Abstract

In three experiments, I examined whether prior knowledge of a target feature dimension is useful for guiding spatial attention to the target in a variety of tasks: visual search (Experiments 1A and 1B), texture segregation (Experiment 2), and visual enumeration (Experiment 3). Experiment 1A used a simple search task and found that reaction times for blocks in which a target was defined within a single feature dimension were shorter than those for blocks in which a target was defined across dimensions (within-dimension facilitation: WDF). Intertrial facilitation (ITF; Müller, Heller, & Ziegler, 1995), a dimension-based priming effect from one trial to the immediately following one, was also observed. Both WDF and ITF disappeared when the same stimuli were used under a compound search task (Experiment 1B), in which participants responded to an attribute of the target in a feature dimension different from its defining dimensions. Experiments 2 and 3 showed that WDF and ITF are not necessarily contingent upon each other: In a texture discrimination task, only WDF was found; in an enumeration task for six or seven targets, only ITF was found.

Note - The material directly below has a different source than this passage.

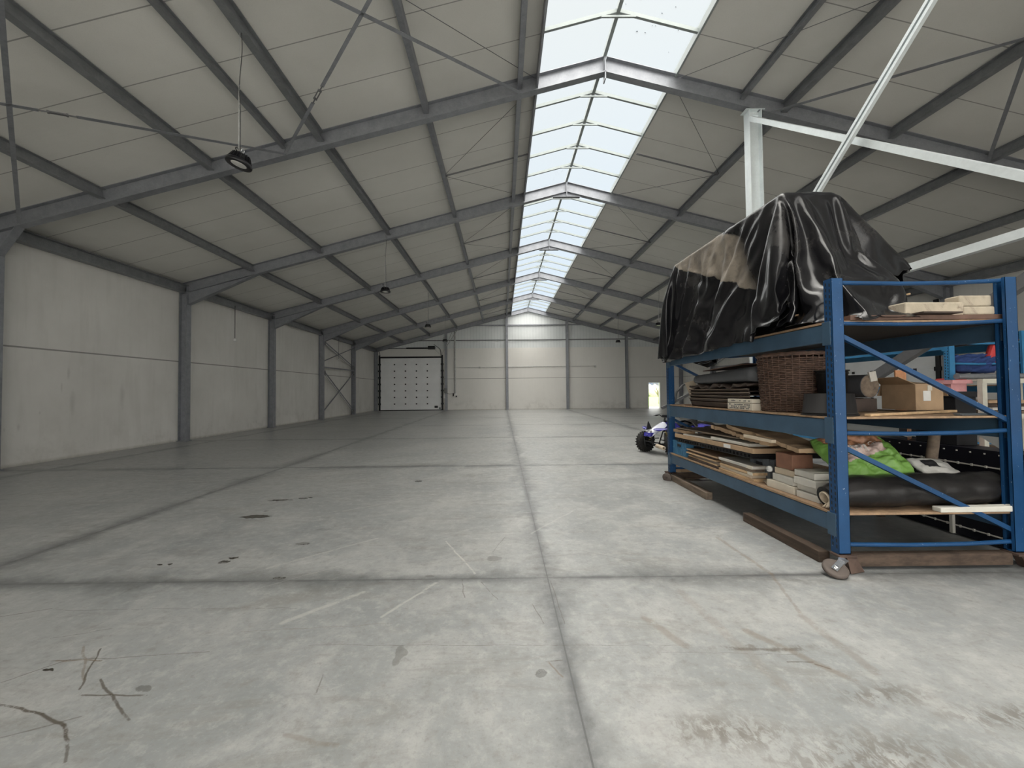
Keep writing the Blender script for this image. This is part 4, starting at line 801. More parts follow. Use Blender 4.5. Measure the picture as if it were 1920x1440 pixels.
11,12,11,12,10,8,8,9,9,9,9,9,9,7,7,8,8,8,12,7,3,-3,1,3,4,6,0,1,-1,0,1,4,5,8,7,-500,-4,-6,-6,0,0,3,5,14,7,4,2,0,0,2,4,4,3,1,0,-1,0,1,2,3,2,2,3,1,0,-3,-2,-3,0,2,4,5,6,6,6,5,1,2,17,
17,17,18,17,17,18,17,17,17,18,14,11,11,12,12,9,8,8,9,10,11,11,10,9,8,9,8,9,9,-1,5,3,5,7,1,5,0,0,2,1,0,2,3,5,7,8,-512,1,-3,-4,-3,0,0,6,12,11,9,3,2,0,1,-1,3,3,1,0,-1,0,3,2,1,3,2,2,1,
0,2,0,0,1,1,1,3,3,3,4,4,5,1,16,18,17,18,17,17,18,17,17,18,17,13,11,12,12,12,7,8,8,9,9,11,11,10,9,9,9,10,9,10,9,7,4,3,1,3,0,2,5,0,2,2,2,2,4,8,2,-523,5,1,-3,-3,-1,-1,8,11,11,8,4,2,2,
1,2,4,3,3,1,0,1,1,1,2,2,3,0,5,2,1,1,2,2,3,2,2,1,0,0,-1,-1,1,17,18,17,18,17,17,18,17,17,18,18,11,12,12,11,12,9,6,8,7,7,8,8,9,9,10,9,10,9,10,10,10,12,1,4,5,4,4,3,2,2,2,2,3,3,2,3,
-537,4,2,1,0,-1,1,3,9,10,8,7,4,3,4,2,3,3,3,3,2,1,2,1,2,3,3,3,3,1,0,0,0,0,-1,-1,0,0,0,1,2,4,1,18,18,17,18,17,17,18,17,18,18,18,10,13,12,12,9,7,8,8,7,7,7,10,7,8,8,8,9,12,11,10,11,11,
4,4,4,2,3,2,1,2,1,2,2,3,2,2,-533,4,4,1,-1,-1,-1,1,2,4,8,7,5,4,6,-2,1,2,3,3,2,3,2,2,3,2,3,2,3,2,2,1,2,2,3,4,3,2,2,1,1,0,2,19,19,17,17,18,17,18,17,18,18,17,11,12,11,11,12,7,10,9,9,3,
6,7,11,5,8,8,8,8,9,11,12,1,8,0,0,0,2,2,2,2,2,3,2,2,2,1,-509,3,3,2,0,-1,-1,-2,1,2,2,8,5,0,6,-1,0,1,2,2,2,1,1,1,1,1,1,2,2,4,2,2,2,3,2,3,4,3,4,6,7,9,2,20,19,17,17,18,17,18,18,17,19,
16,12,12,12,11,11,9,11,9,4,6,6,7,7,7,7,7,8,7,8,9,6,-5,1,1,1,2,1,2,1,2,2,2,2,2,2,1,-485,2,3,2,1,-1,-1,-3,1,0,2,1,6,3,1,0,0,1,2,2,3,1,2,0,1,0,1,1,2,1,2,3,3,4,4,6,5,7,8,8,9,9,5,16,17,
16,16,17,16,16,17,18,17,18,10,12,12,12,11,10,10,11,10,10,9,9,9,9,8,8,7,8,7,7,5,0,-5,-1,-1,0,-1,-1,-1,-1,0,0,-1,0,0,-1,-465,-1,-1,-2,-1,0,1,1,1,0,0,0,0,1,1,0,1,1,1,1,2,2,3,2,4,4,5,
7,7,9,9,9,10,6,4,10,1,13,12,16,17,16,11,17,13,17,18,18,16,-4,12,13,13,9,10,9,10,10,10,10,10,11,10,9,9,8,9,8,9,9,10,7,1,0,-1,0,-1,-1,-1,-1,-1,-1,-1,-1,-1,-495,0,0,0,0,0,0,0,1,0,0,1,
0,1,1,1,1,1,1,1,1,1,2,6,8,9,10,10,11,10,10,8,3,1,12,-3,13,2,15,17,16,17,10,17,11,17,17,18,2,12,-6,13,13,13,11,10,9,5,7,10,9,10,10,10,11,10,11,10,9,9,10,10,9,8,5,4,2,1,-1,-1,-1,-1,
-2,-1,-1,-520,0,0,0,0,0,1,0,0,0,0,1,1,1,1,1,1,1,1,2,3,6,10,10,9,10,9,11,10,7,4,0,3,12,-2,13,-7,13,17,17,16,7,15,16,14,11,18,17,-12,13,13,-4,11,11,11,13,11,10,8,9,3,6,8,10,10,11,11,
11,10,10,10,9,9,11,10,9,9,7,5,2,1,0,-1,-1,-2,-542,0,0,1,0,0,1,0,0,0,0,0,-1,1,2,1,2,3,3,6,10,10,9,10,11,8,9,7,5,2,0,6,11,-2,13,-10,1,17,16,17,16,11,11,15,5,17,16,3,11,-8,13,11,1,9,
8,12,11,11,12,10,11,8,6,2,6,8,10,11,11,10,10,11,9,9,10,11,8,11,9,9,7,7,7,-1,0,-563,-1,0,0,0,0,1,-1,-1,0,0,2,1,3,2,3,3,4,7,11,11,10,10,10,8,6,5,2,0,4,8,13,-3,13,-10,-10,10,17,17,17,
13,8,16,14,3,16,8,16,13,-16,-3,13,11,1,10,5,12,11,12,12,12,12,10,9,5,4,1,8,10,10,10,10,11,9,10,10,10,8,10,9,8,7,8,13,3,-567,0,0,0,0,1,-1,1,2,3,1,3,3,3,2,6,11,8,11,11,11,8,5,3,2,-1,
4,8,10,14,-2,12,-10,-15,-3,16,16,16,16,12,10,18,13,0,17,15,14,13,-16,-16,2,14,9,1,10,4,11,12,13,12,13,13,12,11,1,4,5,6,8,9,9,9,10,10,10,10,10,9,8,9,7,10,13,13,-564,-1,0,0,1,1,2,3,
3,4,3,3,4,4,7,7,10,10,10,12,4,0,-1,2,4,9,9,11,13,0,12,-9,-16,-10,5,17,11,17,16,10,15,17,13,2,14,17,16,13,-16,-17,-9,4,14,8,3,7,3,11,13,13,12,13,13,11,13,9,7,0,4,6,7,8,8,9,9,10,10,
10,9,8,9,10,14,13,-552,1,0,2,3,2,4,3,3,3,3,4,12,5,9,8,10,10,8,-3,-4,0,4,6,10,11,10,13,1,12,-5,-14,-16,-4,12,15,12,12,17,11,16,17,13,3,12,17,17,15,-17,-16,-13,1,4,15,-2,12,3,2,13,
12,13,13,12,13,12,9,12,10,6,1,6,12,11,3,3,5,7,9,9,9,10,12,13,13,-532,3,3,3,2,2,0,2,5,10,12,9,9,8,8,4,0,-6,-2,4,8,8,11,10,8,11,4,9,-1,-10,-16,-14,4,15,7,12,14,17,13,17,15,13,10,7,
17,17,16,-14,-15,-16,-1,2,3,12,-5,13,3,2,12,13,12,13,13,13,10,8,11,12,11,8,4,12,12,7,0,2,3,5,7,9,13,12,13,-510,3,1,1,1,1,1,9,13,12,12,6,5,3,0,-1,-6,3,8,12,9,8,6,9,12,0,10,2,-7,-15,
-16,-9,11,16,13,4,12,14,17,16,13,12,11,11,18,17,16,-12,-16,-14,0,2,1,2,-10,9,13,3,5,11,11,11,13,13,12,8,8,11,12,13,12,11,11,10,10,4,-3,0,1,3,13,10,12,-491,0,1,2,3,11,13,13,10,5,2,
-2,-1,-3,3,7,12,11,8,6,4,11,12,7,-5,8,-3,-13,-16,-15,-1,14,17,14,2,13,10,17,14,13,11,11,17,17,17,16,-9,-16,-14,-15,-1,3,3,-7,3,12,13,4,12,10,10,6,11,12,12,10,7,10,12,12,13,12,13,
12,12,8,3,3,-17,0,11,10,-473,-1,4,5,11,10,11,9,2,7,-2,-3,-2,11,9,9,8,6,2,10,12,12,12,-2,-5,3,-10,-15,-16,-12,7,15,18,14,6,3,13,14,13,13,13,14,17,17,17,16,-6,-16,-14,-16,-13,-3,5,2,
1,1,14,13,12,11,11,8,3,9,10,12,10,9,8,11,13,12,12,13,12,13,11,4,-17,-16,10,10,-449,7,0,12,9,9,6,5,-1,-5,1,9,10,8,5,7,9,12,12,12,13,-7,2,0,-8,-12,-16,-16,-7,14,16,17,15,3,3,14,14,
13,14,11,15,17,18,17,16,-4,-16,-14,-17,-15,-9,-6,1,2,4,11,14,13,13,12,12,10,4,10,0,13,11,7,9,11,13,12,13,12,12,13,13,-14,-13,-10,10,-423,8,-2,3,12,2,6,4,-3,4,9,5,9,9,10,11,13,12,
11,13,-1,-12,2,-2,-10,-14,-16,-15,6,17,12,16,16,1,2,16,13,14,11,12,17,17,17,17,16,0,-15,-16,-17,-17,-13,-7,-5,1,2,8,14,13,13,13,13,12,12,10,0,-1,12,11,10,8,11,12,13,11,13,13,13,9,
-13,-15,-13,-387,1,-7,1,5,5,5,7,7,8,9,11,11,13,12,12,9,13,4,-11,-11,2,-4,-13,-16,-15,-7,13,14,12,17,16,3,-2,16,14,12,12,11,18,17,17,18,16,3,-15,-17,-17,-16,-17,-11,-5,-2,1,2,12,12,
13,13,13,12,12,10,13,-2,-1,11,12,11,9,11,13,13,12,12,12,13,5,-13,-15,-389,-1,-5,3,7,8,9,9,10,11,12,12,12,12,8,13,7,-7,-13,-11,2,-8,-16,-16,-13,3,16,12,15,15,15,4,-5,17,14,12,11,12,
18,17,17,17,16,10,-17,-17,-17,-16,-17,-17,-5,-4,2,-4,3,13,13,12,12,13,12,13,12,8,-1,-1,12,12,11,10,12,13,13,12,12,12,13,-1,-12,-396,0,11,3,11,10,11,11,12,11,12,10,7,13,8,-2,-13,
-12,-12,2,-13,-16,-16,-7,9,17,11,15,15,15,4,-6,17,14,11,12,12,17,17,18,16,16,13,-16,-17,-15,-17,-16,-16,-11,-7,-4,-4,0,10,13,9,12,12,13,14,12,13,2,1,0,12,13,12,10,13,13,12,12,11,
13,13,-4,-382,1,12,11,10,11,11,11,11,8,6,12,9,1,-8,-10,-8,-17,-4,-14,-17,-13,-3,14,14,13,15,15,13,4,-4,17,13,11,10,14,18,16,17,15,16,16,-14,-17,-17,-14,-16,-15,-10,-12,-7,6,-1,-8,
11,8,9,13,14,13,12,14,6,-1,-1,11,11,11,13,12,12,12,12,12,12,12,13,-362,11,11,11,10,11,10,6,3,12,11,3,-6,-7,-9,-8,-17,-15,-14,-15,-11,2,17,12,14,15,15,11,4,-1,17,12,14,9,14,17,16,
16,16,17,14,-13,-16,-17,-16,-13,-6,-12,-13,-14,10,-4,-14,4,8,4,12,14,13,13,13,7,6,2,-3,11,12,12,13,12,13,12,12,11,13,13,-318,11,11,9,11,3,1,12,12,5,-3,-9,-7,-10,-9,-12,-15,-16,-17,
-12,8,14,13,16,14,15,8,0,9,15,10,16,11,15,17,16,13,18,16,11,-14,-17,-13,-17,-12,-16,7,-11,-11,-13,-16,10,-2,-5,6,8,14,13,14,12,6,4,8,6,-2,12,13,12,12,12,12,13,12,13,12,-264,10,1,0,
11,13,7,0,-9,-8,-9,-9,-11,-14,-16,-14,-15,-12,16,17,8,14,11,17,6,2,11,11,12,16,16,15,17,11,17,17,16,8,-15,-17,-17,-11,-16,-16,-11,-10,-2,-14,-14,1,1,3,4,4,14,14,12,6,6,6,7,8,9,2,
12,13,12,12,13,12,13,12,13,-236,2,11,12,8,2,-6,-13,-10,-9,-9,-10,-15,-14,-15,-14,-5,16,16,10,11,11,17,4,3,15,11,11,16,16,16,17,10,18,16,16,5,-15,-16,-17,-17,-17,-17,-16,-13,-9,7,
-12,-6,2,2,1,5,11,7,9,8,9,8,7,8,8,7,9,10,12,13,12,13,12,13,12]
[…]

These results show that the two forms of dimension weighting, WDF and ITF, are mediated by different mechanisms. WDF was eliminated when focal attention to targets was required, suggesting that feature-based modulation is limited as a source for controlling spatial attention (Kumada, 1999). ITF was correlated with type of response, suggesting dimension-specific response mechanisms (Cohen & Shoup, 1997).